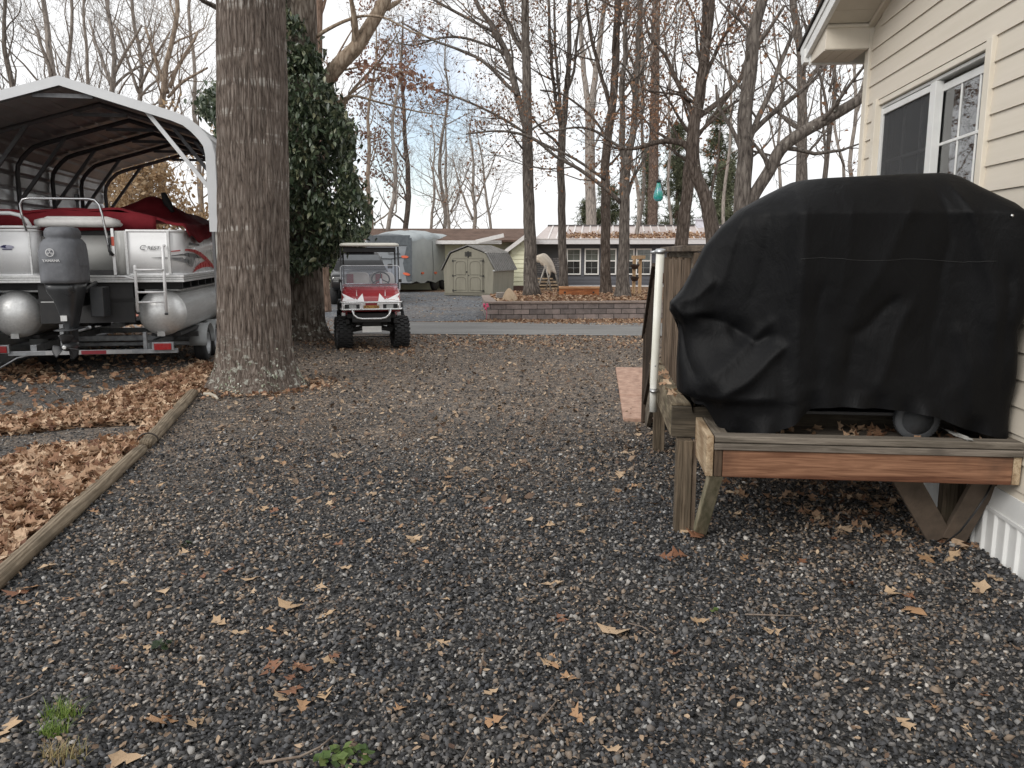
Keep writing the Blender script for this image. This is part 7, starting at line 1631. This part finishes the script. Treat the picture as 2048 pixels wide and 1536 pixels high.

┄┄┄┄┄┄

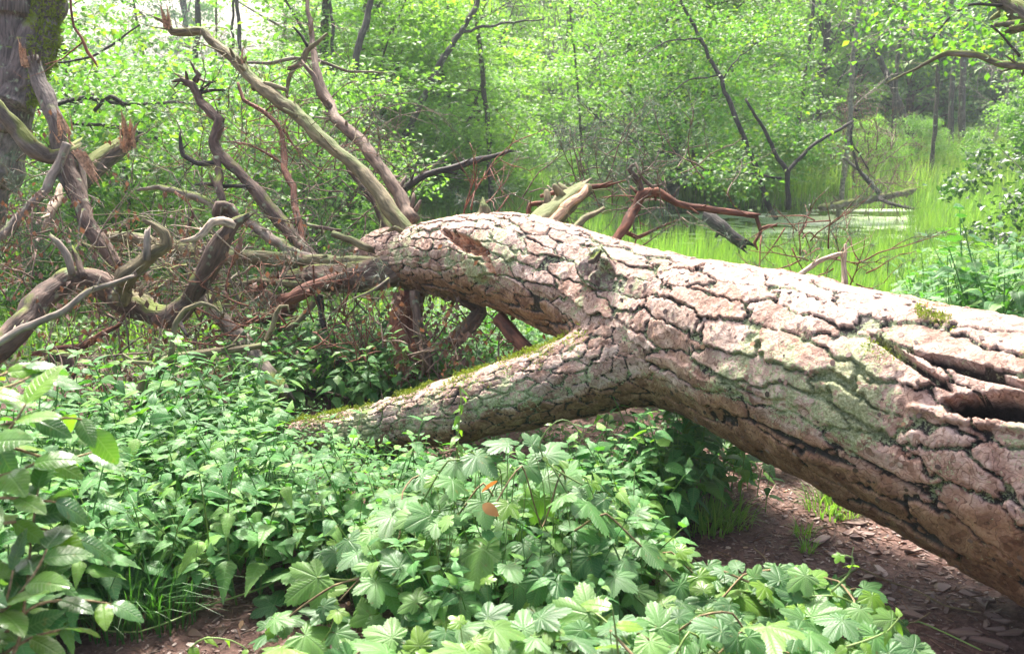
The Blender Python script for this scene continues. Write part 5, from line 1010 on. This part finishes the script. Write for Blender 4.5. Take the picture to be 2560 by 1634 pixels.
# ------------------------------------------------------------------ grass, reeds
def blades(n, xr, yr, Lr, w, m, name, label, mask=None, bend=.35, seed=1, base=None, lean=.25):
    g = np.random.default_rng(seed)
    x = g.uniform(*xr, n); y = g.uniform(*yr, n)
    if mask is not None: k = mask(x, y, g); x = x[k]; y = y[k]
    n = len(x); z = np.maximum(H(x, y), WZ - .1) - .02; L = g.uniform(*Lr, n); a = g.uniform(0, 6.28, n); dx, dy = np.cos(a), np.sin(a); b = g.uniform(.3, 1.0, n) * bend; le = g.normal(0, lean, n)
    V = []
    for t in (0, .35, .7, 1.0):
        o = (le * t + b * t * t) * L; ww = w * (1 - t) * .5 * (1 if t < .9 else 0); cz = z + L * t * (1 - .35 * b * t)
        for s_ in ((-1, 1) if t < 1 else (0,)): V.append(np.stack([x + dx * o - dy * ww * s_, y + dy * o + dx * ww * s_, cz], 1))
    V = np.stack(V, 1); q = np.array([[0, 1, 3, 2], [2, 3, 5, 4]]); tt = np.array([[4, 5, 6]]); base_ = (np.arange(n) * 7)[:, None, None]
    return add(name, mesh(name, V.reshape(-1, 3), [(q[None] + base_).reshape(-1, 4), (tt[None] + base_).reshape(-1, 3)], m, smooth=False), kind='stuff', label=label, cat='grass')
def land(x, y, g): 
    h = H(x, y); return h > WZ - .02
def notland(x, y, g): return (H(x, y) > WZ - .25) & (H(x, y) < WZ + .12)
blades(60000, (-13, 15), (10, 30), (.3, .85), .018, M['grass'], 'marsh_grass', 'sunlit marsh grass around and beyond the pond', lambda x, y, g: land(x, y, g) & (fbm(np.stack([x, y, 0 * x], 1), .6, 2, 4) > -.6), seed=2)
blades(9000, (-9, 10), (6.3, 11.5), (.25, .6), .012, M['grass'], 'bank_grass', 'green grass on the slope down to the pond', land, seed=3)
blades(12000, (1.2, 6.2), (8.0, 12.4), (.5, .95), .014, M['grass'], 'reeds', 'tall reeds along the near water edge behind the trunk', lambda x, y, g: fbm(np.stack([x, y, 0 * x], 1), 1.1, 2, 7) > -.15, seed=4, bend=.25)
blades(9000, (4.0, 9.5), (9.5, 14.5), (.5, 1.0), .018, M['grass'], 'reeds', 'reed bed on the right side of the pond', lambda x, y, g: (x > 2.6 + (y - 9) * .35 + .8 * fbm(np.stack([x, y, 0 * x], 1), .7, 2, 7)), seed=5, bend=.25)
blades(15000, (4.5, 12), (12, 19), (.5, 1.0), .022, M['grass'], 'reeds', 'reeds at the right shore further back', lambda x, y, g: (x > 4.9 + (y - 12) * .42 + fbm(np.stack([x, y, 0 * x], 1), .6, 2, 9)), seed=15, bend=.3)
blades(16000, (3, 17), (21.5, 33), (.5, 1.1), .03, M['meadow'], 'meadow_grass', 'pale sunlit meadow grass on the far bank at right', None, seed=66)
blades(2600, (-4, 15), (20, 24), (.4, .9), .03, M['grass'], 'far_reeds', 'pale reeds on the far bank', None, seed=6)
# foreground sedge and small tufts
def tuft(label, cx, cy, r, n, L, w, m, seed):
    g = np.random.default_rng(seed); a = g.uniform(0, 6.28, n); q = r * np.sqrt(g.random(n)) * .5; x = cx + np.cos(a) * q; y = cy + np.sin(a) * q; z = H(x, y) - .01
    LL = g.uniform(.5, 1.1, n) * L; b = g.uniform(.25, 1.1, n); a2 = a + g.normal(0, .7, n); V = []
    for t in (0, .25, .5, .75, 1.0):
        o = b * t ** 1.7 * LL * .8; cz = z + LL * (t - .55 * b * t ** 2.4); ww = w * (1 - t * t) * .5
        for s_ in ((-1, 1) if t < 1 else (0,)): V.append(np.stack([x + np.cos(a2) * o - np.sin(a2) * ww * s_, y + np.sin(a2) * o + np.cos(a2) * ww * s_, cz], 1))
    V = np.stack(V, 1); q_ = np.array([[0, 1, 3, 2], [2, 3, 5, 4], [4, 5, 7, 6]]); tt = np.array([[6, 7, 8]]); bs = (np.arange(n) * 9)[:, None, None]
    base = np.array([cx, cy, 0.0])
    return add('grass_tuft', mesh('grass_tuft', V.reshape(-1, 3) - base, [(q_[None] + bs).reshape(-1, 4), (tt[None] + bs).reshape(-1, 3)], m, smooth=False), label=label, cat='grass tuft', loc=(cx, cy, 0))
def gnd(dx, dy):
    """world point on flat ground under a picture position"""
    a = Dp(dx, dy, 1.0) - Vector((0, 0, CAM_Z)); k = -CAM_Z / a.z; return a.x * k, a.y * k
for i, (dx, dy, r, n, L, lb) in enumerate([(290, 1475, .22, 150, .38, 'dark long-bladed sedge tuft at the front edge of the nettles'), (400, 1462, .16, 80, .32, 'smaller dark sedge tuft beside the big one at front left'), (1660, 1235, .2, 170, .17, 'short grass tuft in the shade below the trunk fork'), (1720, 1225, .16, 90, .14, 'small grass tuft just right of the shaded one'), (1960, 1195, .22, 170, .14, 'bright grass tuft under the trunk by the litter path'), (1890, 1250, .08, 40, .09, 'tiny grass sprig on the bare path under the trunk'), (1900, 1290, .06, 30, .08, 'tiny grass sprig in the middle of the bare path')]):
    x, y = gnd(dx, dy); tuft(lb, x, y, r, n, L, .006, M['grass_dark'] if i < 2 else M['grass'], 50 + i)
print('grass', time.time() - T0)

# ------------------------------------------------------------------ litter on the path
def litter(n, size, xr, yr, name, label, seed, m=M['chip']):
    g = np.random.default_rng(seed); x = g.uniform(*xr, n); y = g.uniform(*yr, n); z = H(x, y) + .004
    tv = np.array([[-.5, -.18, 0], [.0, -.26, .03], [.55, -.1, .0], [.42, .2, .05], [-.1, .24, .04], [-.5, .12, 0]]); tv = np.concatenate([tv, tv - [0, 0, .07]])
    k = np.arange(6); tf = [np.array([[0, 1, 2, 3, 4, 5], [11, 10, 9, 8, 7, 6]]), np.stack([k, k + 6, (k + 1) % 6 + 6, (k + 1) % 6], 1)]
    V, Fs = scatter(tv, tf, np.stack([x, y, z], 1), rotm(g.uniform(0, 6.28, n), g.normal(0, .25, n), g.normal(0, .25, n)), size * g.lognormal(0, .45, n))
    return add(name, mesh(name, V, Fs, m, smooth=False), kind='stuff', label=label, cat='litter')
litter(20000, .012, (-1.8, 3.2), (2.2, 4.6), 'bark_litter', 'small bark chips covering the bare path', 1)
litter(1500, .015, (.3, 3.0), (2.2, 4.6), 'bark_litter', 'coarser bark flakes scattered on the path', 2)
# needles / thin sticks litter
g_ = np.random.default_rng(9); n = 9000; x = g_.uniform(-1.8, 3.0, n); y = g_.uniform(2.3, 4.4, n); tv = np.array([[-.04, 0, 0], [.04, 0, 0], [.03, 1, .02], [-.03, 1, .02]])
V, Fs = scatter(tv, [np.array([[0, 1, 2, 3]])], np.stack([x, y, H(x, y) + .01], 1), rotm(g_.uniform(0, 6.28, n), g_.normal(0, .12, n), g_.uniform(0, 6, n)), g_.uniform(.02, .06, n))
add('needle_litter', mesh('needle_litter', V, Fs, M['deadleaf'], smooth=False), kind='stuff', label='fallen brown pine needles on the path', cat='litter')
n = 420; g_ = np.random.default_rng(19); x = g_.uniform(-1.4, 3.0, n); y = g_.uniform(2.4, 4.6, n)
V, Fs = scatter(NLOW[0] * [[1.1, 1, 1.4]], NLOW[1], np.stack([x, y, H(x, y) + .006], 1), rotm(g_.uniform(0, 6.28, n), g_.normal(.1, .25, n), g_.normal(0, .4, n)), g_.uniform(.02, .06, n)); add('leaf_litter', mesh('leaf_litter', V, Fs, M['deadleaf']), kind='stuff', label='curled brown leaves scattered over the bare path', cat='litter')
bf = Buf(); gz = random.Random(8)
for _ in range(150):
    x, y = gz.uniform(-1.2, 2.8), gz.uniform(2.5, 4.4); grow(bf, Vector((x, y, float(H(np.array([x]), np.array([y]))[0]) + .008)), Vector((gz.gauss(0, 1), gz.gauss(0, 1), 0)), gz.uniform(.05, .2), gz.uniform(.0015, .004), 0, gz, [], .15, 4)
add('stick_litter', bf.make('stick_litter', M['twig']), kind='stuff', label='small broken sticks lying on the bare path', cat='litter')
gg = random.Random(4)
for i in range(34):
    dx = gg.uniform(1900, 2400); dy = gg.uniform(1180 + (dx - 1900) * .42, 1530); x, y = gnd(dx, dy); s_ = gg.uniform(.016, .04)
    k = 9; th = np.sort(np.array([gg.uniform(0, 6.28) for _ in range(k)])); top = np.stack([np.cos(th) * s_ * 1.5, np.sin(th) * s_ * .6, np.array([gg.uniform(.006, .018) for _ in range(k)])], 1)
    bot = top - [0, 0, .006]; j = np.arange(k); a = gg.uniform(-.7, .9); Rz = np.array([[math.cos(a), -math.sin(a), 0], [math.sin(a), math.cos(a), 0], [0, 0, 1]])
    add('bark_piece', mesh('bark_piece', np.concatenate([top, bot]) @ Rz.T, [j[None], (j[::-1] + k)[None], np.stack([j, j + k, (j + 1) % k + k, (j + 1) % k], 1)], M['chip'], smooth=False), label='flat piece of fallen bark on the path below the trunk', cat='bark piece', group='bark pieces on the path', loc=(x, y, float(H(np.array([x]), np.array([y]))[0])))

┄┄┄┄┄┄

**REQUEST:** Copy all the lines above that hold the string "this".

**RESULT:**
Keep writing the Blender script for this image. This is part 7, starting at line 1631. This part finishes the script. Treat the picture as 2048 pixels wide and 1536 pixels high.
The Blender Python script for this scene continues. Write part 5, from line 1010 on. This part finishes the script. Write for Blender 4.5. Take the picture to be 2560 by 1634 pixels.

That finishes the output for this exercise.